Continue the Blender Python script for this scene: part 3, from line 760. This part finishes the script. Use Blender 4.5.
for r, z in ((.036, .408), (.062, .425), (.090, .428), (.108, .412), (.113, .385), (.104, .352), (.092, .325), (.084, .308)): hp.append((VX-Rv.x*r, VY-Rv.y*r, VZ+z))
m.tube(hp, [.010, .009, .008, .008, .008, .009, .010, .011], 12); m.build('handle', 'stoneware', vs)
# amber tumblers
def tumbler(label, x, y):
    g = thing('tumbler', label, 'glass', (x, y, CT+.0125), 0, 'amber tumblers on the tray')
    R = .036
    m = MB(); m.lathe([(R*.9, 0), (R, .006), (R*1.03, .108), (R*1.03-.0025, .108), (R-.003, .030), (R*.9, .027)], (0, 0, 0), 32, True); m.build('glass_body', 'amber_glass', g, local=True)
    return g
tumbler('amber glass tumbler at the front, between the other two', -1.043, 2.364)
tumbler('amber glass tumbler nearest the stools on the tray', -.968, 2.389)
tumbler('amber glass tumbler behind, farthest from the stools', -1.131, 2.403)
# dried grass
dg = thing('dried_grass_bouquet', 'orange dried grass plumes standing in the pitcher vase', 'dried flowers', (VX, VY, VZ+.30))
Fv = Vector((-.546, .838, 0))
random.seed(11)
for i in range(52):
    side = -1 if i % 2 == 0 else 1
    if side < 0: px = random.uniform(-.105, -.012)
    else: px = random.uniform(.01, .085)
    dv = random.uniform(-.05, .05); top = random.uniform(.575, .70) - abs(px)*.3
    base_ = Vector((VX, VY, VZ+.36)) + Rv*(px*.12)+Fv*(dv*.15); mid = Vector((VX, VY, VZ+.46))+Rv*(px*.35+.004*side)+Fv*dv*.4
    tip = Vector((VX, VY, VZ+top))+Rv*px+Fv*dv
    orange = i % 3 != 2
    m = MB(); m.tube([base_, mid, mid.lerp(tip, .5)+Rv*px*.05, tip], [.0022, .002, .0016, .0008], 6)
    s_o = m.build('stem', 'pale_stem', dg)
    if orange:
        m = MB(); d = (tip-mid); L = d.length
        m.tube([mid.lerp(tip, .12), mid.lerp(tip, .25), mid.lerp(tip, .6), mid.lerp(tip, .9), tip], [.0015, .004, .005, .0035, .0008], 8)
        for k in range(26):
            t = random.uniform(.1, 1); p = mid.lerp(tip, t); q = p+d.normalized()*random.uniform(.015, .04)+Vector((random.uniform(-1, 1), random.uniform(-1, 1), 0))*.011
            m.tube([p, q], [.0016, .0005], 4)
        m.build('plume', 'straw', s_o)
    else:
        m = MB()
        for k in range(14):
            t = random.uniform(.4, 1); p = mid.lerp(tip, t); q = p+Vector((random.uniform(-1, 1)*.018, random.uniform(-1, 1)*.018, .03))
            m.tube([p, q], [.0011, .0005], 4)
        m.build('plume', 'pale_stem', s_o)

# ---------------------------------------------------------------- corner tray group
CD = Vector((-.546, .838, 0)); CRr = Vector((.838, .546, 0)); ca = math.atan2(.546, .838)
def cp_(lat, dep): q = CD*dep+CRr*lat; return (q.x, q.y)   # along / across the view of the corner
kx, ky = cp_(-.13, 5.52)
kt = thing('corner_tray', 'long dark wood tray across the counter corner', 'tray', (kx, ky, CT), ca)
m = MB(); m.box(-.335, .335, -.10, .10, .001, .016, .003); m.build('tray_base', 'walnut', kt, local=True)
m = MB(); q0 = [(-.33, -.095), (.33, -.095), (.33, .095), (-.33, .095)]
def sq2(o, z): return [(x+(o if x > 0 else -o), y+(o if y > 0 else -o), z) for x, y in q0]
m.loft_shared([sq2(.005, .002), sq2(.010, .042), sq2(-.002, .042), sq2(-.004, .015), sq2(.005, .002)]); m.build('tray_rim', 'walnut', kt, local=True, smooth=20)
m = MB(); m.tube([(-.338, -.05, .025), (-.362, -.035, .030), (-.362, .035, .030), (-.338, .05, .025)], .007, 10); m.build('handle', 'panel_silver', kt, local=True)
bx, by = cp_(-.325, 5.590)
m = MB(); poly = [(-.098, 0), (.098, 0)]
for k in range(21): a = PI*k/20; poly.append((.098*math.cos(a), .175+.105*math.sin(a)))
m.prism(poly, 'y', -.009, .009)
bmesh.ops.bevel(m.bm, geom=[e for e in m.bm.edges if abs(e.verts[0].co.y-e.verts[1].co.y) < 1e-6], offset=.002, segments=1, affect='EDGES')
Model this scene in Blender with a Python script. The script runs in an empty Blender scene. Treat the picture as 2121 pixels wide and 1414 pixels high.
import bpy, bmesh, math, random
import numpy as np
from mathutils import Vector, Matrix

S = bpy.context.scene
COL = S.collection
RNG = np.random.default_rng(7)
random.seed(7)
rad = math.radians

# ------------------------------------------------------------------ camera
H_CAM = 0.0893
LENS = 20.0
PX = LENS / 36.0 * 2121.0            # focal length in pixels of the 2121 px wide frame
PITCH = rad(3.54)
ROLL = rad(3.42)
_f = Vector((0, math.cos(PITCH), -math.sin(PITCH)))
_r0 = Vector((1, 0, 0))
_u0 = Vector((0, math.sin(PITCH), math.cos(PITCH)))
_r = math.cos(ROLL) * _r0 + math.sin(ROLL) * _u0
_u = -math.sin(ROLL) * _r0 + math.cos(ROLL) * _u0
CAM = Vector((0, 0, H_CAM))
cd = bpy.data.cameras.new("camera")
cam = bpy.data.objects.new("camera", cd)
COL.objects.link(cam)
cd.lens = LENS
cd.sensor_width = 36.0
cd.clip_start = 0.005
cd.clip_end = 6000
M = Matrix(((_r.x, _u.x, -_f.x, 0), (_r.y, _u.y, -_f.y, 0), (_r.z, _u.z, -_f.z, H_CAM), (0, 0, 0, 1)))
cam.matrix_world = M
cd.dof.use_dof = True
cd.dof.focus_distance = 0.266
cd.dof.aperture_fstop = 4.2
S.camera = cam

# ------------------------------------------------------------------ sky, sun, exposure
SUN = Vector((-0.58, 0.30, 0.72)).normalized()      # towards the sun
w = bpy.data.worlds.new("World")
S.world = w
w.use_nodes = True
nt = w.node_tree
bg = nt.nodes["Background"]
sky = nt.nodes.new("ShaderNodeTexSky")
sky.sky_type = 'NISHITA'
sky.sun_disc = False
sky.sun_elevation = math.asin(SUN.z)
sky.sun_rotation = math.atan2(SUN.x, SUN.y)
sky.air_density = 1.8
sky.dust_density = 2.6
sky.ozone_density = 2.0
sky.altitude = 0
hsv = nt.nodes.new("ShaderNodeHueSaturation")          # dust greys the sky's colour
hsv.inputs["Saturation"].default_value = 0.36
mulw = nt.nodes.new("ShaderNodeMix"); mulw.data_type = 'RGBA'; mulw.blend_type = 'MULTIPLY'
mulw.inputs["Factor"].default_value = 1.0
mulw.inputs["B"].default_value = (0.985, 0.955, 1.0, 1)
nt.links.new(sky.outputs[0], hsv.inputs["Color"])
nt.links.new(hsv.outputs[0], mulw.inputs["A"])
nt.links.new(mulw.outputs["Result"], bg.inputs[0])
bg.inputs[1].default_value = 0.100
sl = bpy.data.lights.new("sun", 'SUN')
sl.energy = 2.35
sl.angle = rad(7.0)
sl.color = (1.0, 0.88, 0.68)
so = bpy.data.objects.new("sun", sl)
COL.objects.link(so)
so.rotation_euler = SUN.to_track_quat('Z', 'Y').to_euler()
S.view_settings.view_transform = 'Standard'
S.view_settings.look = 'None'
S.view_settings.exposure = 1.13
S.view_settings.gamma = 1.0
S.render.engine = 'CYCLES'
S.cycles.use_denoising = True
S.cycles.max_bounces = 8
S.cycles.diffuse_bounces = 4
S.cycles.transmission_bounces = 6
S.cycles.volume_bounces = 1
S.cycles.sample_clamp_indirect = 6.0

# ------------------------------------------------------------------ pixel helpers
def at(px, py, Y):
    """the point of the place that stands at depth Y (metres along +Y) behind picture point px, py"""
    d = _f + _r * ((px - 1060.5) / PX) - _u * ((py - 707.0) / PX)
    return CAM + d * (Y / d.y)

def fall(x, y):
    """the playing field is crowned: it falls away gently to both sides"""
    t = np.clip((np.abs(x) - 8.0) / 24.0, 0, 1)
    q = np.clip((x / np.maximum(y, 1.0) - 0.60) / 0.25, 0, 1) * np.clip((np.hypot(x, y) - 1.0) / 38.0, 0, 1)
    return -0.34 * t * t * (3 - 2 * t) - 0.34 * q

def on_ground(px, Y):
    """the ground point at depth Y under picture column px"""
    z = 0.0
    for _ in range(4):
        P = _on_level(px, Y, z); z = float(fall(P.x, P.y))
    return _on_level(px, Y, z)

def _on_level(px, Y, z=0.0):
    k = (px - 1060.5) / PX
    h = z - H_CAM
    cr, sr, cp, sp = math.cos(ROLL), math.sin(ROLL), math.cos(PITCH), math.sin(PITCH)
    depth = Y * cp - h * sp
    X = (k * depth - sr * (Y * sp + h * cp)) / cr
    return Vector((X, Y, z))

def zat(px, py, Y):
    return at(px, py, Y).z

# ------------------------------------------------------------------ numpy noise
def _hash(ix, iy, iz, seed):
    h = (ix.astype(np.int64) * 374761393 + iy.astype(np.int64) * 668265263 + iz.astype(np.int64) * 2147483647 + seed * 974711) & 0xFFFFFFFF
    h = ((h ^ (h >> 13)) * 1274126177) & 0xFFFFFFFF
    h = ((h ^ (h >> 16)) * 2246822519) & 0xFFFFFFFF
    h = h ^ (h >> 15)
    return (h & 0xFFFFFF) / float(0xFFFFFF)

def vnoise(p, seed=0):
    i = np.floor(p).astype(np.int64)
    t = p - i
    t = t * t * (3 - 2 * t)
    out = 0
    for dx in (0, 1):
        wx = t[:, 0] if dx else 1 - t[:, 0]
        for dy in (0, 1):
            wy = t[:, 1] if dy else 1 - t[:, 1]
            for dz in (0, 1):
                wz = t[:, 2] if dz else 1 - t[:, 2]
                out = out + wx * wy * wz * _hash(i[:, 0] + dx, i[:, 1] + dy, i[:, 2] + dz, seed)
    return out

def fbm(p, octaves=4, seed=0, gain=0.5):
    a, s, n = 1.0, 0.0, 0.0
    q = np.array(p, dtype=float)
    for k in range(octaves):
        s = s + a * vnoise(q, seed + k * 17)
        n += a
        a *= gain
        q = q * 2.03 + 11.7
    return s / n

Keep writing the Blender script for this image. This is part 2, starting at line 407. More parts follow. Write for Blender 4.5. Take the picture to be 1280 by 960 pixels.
◆ ◆ ◆ ◆
Above are the records. Copy the lines beginning at the one that has "Model this scene" and ending with the one that has "rad = math.radians", unchanged.

*The answer*.
Model this scene in Blender with a Python script. The script runs in an empty Blender scene. Treat the picture as 2121 pixels wide and 1414 pixels high.
import bpy, bmesh, math, random
import numpy as np
from mathutils import Vector, Matrix

S = bpy.context.scene
COL = S.collection
RNG = np.random.default_rng(7)
random.seed(7)
rad = math.radians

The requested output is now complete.